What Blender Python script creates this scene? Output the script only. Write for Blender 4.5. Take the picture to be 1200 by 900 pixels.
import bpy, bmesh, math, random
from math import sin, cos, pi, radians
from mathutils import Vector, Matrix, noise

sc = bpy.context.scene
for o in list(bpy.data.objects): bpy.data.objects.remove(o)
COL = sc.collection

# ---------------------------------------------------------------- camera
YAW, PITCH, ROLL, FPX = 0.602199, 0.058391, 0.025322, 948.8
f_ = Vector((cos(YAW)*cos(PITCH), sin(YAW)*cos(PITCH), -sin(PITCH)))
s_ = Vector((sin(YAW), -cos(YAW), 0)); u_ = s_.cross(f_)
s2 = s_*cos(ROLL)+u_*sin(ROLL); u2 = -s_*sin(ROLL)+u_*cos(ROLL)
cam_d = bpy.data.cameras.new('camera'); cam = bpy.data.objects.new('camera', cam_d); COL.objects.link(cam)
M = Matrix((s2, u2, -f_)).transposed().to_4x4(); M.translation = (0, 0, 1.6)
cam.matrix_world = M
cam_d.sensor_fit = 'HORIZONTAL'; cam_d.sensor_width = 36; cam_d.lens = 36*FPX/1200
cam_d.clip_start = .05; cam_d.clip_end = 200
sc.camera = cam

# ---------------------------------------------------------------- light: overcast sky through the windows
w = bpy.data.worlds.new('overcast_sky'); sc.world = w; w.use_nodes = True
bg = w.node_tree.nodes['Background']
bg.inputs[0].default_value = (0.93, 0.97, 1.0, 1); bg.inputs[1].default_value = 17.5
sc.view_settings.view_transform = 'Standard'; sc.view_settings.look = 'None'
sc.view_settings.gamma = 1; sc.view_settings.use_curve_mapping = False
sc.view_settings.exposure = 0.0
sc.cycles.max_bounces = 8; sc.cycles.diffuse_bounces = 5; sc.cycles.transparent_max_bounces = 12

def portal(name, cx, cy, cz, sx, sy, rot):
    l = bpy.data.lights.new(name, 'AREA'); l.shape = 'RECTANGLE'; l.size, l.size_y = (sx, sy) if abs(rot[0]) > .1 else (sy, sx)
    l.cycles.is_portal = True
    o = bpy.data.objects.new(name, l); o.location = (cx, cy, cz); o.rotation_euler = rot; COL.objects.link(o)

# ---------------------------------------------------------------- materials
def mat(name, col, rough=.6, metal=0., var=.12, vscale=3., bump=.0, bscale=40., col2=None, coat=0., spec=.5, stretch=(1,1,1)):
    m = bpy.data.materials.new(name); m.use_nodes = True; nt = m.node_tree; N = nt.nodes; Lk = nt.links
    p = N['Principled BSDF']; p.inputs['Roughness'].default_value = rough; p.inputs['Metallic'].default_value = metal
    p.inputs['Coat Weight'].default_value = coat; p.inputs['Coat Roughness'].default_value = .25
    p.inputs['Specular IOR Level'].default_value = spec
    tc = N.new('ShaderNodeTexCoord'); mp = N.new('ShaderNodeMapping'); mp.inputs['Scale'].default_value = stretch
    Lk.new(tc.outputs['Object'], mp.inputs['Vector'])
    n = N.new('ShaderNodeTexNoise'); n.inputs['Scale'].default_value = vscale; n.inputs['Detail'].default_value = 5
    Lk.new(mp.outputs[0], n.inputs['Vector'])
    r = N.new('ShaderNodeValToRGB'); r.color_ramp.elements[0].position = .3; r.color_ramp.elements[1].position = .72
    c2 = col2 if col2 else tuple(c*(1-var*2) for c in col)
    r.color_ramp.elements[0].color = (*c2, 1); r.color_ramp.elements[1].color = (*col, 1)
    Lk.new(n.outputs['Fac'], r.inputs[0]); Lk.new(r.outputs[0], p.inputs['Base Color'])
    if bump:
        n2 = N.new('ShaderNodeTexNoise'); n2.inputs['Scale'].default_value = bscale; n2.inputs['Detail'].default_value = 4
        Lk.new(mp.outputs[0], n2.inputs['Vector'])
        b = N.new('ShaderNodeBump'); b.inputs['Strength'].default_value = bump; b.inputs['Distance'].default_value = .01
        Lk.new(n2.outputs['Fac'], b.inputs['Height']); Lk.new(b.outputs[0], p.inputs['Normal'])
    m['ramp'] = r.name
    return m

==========

Directive: Each line that holds the word "scene" is to be copied.

The response:
What Blender Python script creates this scene? Output the script only. Write for Blender 4.5. Take the picture to be 1200 by 900 pixels.
sc = bpy.context.scene